DATA PROVIDED ::
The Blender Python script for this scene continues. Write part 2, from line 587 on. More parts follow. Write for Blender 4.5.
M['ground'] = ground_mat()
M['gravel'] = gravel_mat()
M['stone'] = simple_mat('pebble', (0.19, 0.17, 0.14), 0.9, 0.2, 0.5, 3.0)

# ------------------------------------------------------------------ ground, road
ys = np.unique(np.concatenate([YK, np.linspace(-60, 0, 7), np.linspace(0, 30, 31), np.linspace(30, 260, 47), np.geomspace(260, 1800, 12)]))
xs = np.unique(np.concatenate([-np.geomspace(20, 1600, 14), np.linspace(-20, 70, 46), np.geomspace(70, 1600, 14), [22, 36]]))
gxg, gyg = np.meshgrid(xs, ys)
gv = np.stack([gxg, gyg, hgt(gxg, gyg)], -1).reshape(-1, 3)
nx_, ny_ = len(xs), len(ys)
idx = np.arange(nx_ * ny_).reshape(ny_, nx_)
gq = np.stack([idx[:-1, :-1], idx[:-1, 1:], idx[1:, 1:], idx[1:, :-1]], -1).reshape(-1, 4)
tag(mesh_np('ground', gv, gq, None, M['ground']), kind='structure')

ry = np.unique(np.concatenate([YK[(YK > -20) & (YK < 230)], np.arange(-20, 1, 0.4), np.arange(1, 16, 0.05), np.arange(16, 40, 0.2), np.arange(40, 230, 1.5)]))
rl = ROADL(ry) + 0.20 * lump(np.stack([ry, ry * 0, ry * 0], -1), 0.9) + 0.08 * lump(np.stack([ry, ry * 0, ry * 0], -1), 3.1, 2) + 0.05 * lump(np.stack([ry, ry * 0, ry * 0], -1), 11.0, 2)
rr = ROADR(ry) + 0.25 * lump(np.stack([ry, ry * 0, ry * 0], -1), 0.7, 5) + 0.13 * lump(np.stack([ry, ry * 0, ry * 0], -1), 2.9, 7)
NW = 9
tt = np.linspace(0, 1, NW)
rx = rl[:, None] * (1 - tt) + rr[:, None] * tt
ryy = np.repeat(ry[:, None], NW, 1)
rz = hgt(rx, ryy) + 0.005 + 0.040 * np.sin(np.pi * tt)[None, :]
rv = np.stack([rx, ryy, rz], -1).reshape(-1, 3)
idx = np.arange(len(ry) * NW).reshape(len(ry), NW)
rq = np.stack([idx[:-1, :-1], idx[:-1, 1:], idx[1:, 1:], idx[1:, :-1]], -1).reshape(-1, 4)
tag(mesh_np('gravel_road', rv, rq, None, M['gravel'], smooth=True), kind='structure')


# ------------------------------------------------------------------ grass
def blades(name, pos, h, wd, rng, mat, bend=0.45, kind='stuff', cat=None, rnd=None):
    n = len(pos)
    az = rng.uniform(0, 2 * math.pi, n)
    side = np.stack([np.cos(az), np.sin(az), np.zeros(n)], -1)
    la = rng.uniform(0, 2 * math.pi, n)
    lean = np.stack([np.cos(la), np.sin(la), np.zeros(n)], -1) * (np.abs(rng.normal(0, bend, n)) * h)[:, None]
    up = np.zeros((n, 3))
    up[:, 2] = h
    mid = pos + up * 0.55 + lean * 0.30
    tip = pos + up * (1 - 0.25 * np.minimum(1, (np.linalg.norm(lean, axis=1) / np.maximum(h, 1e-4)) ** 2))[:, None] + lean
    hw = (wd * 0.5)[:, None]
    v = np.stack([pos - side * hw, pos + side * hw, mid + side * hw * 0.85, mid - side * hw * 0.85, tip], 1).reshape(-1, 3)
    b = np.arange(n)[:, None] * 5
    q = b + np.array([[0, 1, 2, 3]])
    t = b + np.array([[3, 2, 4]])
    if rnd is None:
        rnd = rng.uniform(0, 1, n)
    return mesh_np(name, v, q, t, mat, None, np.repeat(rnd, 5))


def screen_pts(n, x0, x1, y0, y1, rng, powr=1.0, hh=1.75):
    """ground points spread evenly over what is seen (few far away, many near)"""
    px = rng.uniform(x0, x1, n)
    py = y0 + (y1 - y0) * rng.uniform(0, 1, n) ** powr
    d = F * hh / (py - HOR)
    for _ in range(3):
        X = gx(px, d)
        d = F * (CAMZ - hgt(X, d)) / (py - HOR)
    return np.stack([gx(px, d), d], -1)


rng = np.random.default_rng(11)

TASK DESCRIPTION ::
Return, please, the lines of the data from the first through the line containing "0.2, 0.5, 3.0)", both kept, exactly as they stand and nothing more.

ANSWER TO THE PROBLEM ::
The Blender Python script for this scene continues. Write part 2, from line 587 on. More parts follow. Write for Blender 4.5.
M['ground'] = ground_mat()
M['gravel'] = gravel_mat()
M['stone'] = simple_mat('pebble', (0.19, 0.17, 0.14), 0.9, 0.2, 0.5, 3.0)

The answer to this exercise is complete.